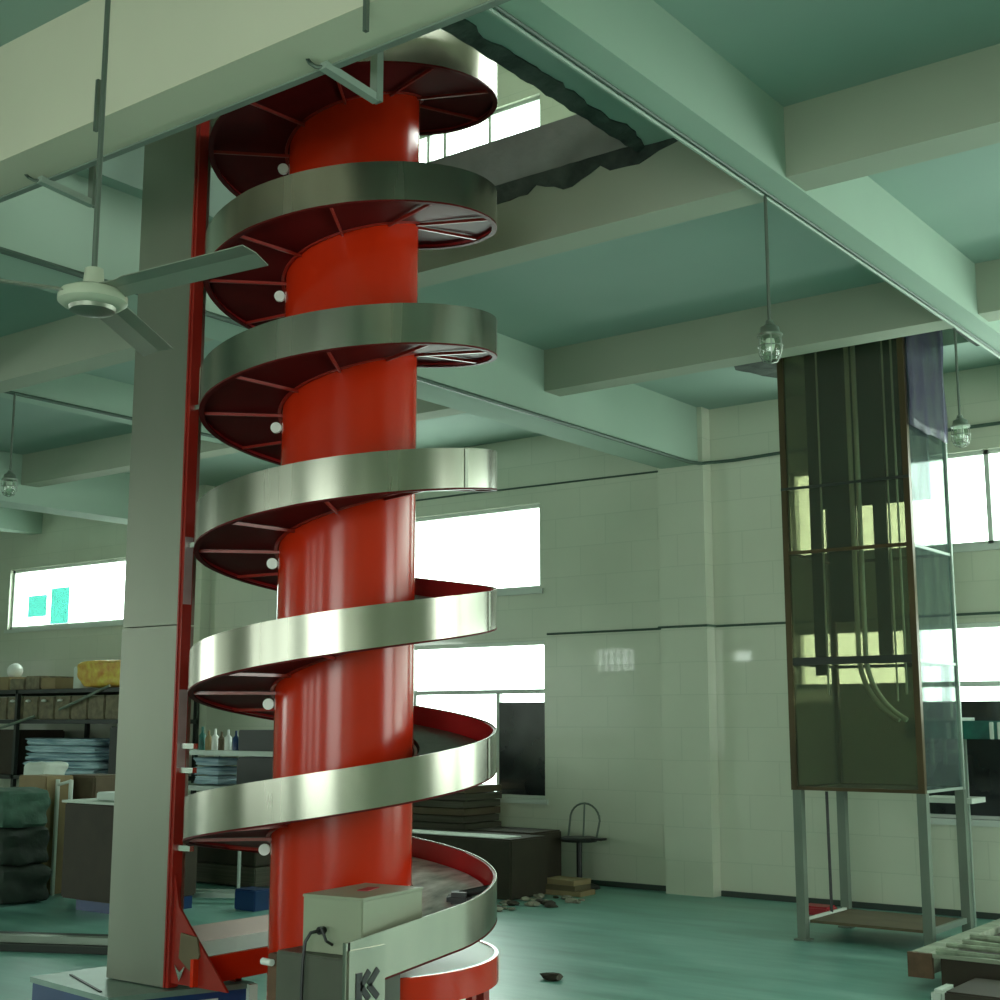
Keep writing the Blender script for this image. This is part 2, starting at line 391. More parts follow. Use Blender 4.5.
for z in (2.82, 3.05): fm_.ab((-17.3, YF - .13, z - .015), (-16.25, YF - .12, z + .015))
struct(fm_, 'window_7', 'frame')
window(8, *WB[7])
window(6, *WB[5], mull=((-9.6, 6.75, 8.31), (-9.35, 6.75, 8.31), (-8.7, 6.75, 8.31)), trans=(7.3,))

# ------------------------------------------------------------------ wall and ceiling conduits
def conduit(pts, r, m, label, seg=6):
    return tag(MB().tube(pts, r, seg).build('conduit_pipe', m, smooth=True), label, 'pipe')
conduit([(-7.9, YB - .02, 2.43), (-6.52, YB - .02, 2.43), (-6.51, YB - .17, 2.43), (-5.99, YB - .17, 2.43), (-5.98, YB - .02, 2.43), (-5.2, YB - .02, 2.43), (-.5, YB - .02, 2.43)], .012, 'conduit', 'dark green conduit along the tiled wall at lower window head height')
conduit([(-12.9, YB - .009, 3.98), (-9, YB - .009, 3.98), (-6.52, YB - .009, 3.96)], .010, 'conduit', 'thin conduit line along the wall above the upper middle window')
conduit([(-6.03, -1, 3.935), (-6.03, 8, 3.935), (-6.03, 10.9, 3.935), (-6.0, YB - .19, 3.945), (-5.75, YB - .03, 3.97), (-5.2, YB - .03, 3.985), (-2.8, YB - .03, 4.0)], .017, 'conduit', 'dark conduit under the middle ceiling beam, bending onto the wall at the corner pillar')
conduit([(-2.765, 3.45, 4.122), (-2.765, YB - .03, 4.122)], .008, 'conduit', 'dark conduit along the lower edge of the nearest long ceiling beam')
conduit([(-2.79, 3.45, 4.12), (-2.79, YB - .03, 4.12)], .011, 'conduitpale', 'pale conduit under the nearest long ceiling beam')
conduit([(-9.61, -1, 4.19), (-9.61, YB - .03, 4.19)], .016, 'conduit', 'dark conduit under the far left ceiling beam carrying a jar lamp')

# girder edge rail and its brackets
tag(MB().ab((-12, 3.362, 3.945), (1.5, 3.372, 3.995)).ab((-12, 3.34, 3.940), (1.5, 3.372, 3.949)).build('steel_rail', 'rail'), 'grey angle rail running under the far edge of the front girder', 'rail')
def bracket(x, xr, label, rod_z0, rod_z1):
    t = thing('hanging_bracket', label, 'bracket', (x, 3.4, 3.9), 'steel brackets on the front girder')
    yb = 3.58
    MB().bar((x - .02, 3.31, 3.935), (x, yb, 3.90), .035, .03).build('strut', 'rackpale', t)
    MB().bar((x, yb, 3.89), (x, yb, 4.5), .035, .035).build('post', 'rail', t)
    MB().bar((xr, 3.095, rod_z0), (xr, 3.095, rod_z1), .016, .016).build('wall_rod', 'rod', t)
    MB().tube([(x - .02, 3.32, 3.93), (x - .05, 3.30, 3.935), (x - .06, 3.28, 3.945), (x - .05, 3.26, 3.95)], .008, 6).build('hook', 'rod', t, True)
    return t
bracket(-5.055, -4.375, 'small grey hanging bracket under the front girder beside the ceiling fan rod', 3.89, 4.11)
bracket(-3.30, -2.906, 'small grey hanging bracket under the front girder in front of the spiral top', 3.84, 4.3)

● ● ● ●

## Task goal
Your task is to return the lines above, from the first one up to and including the line containing "conduit([(-9.61, -1, 4.19), (-9.61, YB", minus any pictures.

## Answer to the problem
Keep writing the Blender script for this image. This is part 2, starting at line 391. More parts follow. Use Blender 4.5.
for z in (2.82, 3.05): fm_.ab((-17.3, YF - .13, z - .015), (-16.25, YF - .12, z + .015))
struct(fm_, 'window_7', 'frame')
window(8, *WB[7])
window(6, *WB[5], mull=((-9.6, 6.75, 8.31), (-9.35, 6.75, 8.31), (-8.7, 6.75, 8.31)), trans=(7.3,))

# ------------------------------------------------------------------ wall and ceiling conduits
def conduit(pts, r, m, label, seg=6):
    return tag(MB().tube(pts, r, seg).build('conduit_pipe', m, smooth=True), label, 'pipe')
conduit([(-7.9, YB - .02, 2.43), (-6.52, YB - .02, 2.43), (-6.51, YB - .17, 2.43), (-5.99, YB - .17, 2.43), (-5.98, YB - .02, 2.43), (-5.2, YB - .02, 2.43), (-.5, YB - .02, 2.43)], .012, 'conduit', 'dark green conduit along the tiled wall at lower window head height')
conduit([(-12.9, YB - .009, 3.98), (-9, YB - .009, 3.98), (-6.52, YB - .009, 3.96)], .010, 'conduit', 'thin conduit line along the wall above the upper middle window')
conduit([(-6.03, -1, 3.935), (-6.03, 8, 3.935), (-6.03, 10.9, 3.935), (-6.0, YB - .19, 3.945), (-5.75, YB - .03, 3.97), (-5.2, YB - .03, 3.985), (-2.8, YB - .03, 4.0)], .017, 'conduit', 'dark conduit under the middle ceiling beam, bending onto the wall at the corner pillar')
conduit([(-2.765, 3.45, 4.122), (-2.765, YB - .03, 4.122)], .008, 'conduit', 'dark conduit along the lower edge of the nearest long ceiling beam')
conduit([(-2.79, 3.45, 4.12), (-2.79, YB - .03, 4.12)], .011, 'conduitpale', 'pale conduit under the nearest long ceiling beam')
conduit([(-9.61, -1, 4.19), (-9.61, YB - .03, 4.19)], .016, 'conduit', 'dark conduit under the far left ceiling beam carrying a jar lamp')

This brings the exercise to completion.